◆ Work to do ◆
Would you return all of this data exactly, leaving nothing out?

◆ Material provided ◆
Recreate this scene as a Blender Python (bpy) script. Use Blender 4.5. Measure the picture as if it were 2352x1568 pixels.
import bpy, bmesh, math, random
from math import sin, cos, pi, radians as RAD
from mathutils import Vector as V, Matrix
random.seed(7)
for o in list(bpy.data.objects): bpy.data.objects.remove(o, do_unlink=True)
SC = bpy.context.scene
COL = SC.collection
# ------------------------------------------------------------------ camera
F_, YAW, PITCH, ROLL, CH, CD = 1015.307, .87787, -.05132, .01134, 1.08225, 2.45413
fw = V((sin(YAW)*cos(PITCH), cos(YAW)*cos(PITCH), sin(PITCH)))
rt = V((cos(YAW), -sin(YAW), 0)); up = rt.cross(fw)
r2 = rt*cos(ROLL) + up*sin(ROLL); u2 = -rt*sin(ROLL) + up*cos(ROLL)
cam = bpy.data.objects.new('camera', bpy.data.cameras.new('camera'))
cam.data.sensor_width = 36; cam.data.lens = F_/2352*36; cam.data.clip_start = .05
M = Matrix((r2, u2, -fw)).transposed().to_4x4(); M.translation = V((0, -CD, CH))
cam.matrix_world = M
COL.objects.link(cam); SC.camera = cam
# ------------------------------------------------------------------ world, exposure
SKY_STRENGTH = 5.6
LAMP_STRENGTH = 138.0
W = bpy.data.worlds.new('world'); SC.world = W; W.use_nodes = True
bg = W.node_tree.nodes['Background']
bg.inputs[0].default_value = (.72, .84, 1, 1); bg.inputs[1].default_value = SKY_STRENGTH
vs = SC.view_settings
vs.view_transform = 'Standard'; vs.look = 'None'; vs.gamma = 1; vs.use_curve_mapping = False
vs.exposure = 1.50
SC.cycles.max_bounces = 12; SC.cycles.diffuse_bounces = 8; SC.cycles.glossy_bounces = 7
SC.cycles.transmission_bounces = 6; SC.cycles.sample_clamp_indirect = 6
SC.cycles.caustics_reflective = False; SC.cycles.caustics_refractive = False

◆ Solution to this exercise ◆
Recreate this scene as a Blender Python (bpy) script. Use Blender 4.5. Measure the picture as if it were 2352x1568 pixels.
import bpy, bmesh, math, random
from math import sin, cos, pi, radians as RAD
from mathutils import Vector as V, Matrix
random.seed(7)
for o in list(bpy.data.objects): bpy.data.objects.remove(o, do_unlink=True)
SC = bpy.context.scene
COL = SC.collection
# ------------------------------------------------------------------ camera
F_, YAW, PITCH, ROLL, CH, CD = 1015.307, .87787, -.05132, .01134, 1.08225, 2.45413
fw = V((sin(YAW)*cos(PITCH), cos(YAW)*cos(PITCH), sin(PITCH)))
rt = V((cos(YAW), -sin(YAW), 0)); up = rt.cross(fw)
r2 = rt*cos(ROLL) + up*sin(ROLL); u2 = -rt*sin(ROLL) + up*cos(ROLL)
cam = bpy.data.objects.new('camera', bpy.data.cameras.new('camera'))
cam.data.sensor_width = 36; cam.data.lens = F_/2352*36; cam.data.clip_start = .05
M = Matrix((r2, u2, -fw)).transposed().to_4x4(); M.translation = V((0, -CD, CH))
cam.matrix_world = M
COL.objects.link(cam); SC.camera = cam
# ------------------------------------------------------------------ world, exposure
SKY_STRENGTH = 5.6
LAMP_STRENGTH = 138.0
W = bpy.data.worlds.new('world'); SC.world = W; W.use_nodes = True
bg = W.node_tree.nodes['Background']
bg.inputs[0].default_value = (.72, .84, 1, 1); bg.inputs[1].default_value = SKY_STRENGTH
vs = SC.view_settings
vs.view_transform = 'Standard'; vs.look = 'None'; vs.gamma = 1; vs.use_curve_mapping = False
vs.exposure = 1.50
SC.cycles.max_bounces = 12; SC.cycles.diffuse_bounces = 8; SC.cycles.glossy_bounces = 7
SC.cycles.transmission_bounces = 6; SC.cycles.sample_clamp_indirect = 6
SC.cycles.caustics_reflective = False; SC.cycles.caustics_refractive = False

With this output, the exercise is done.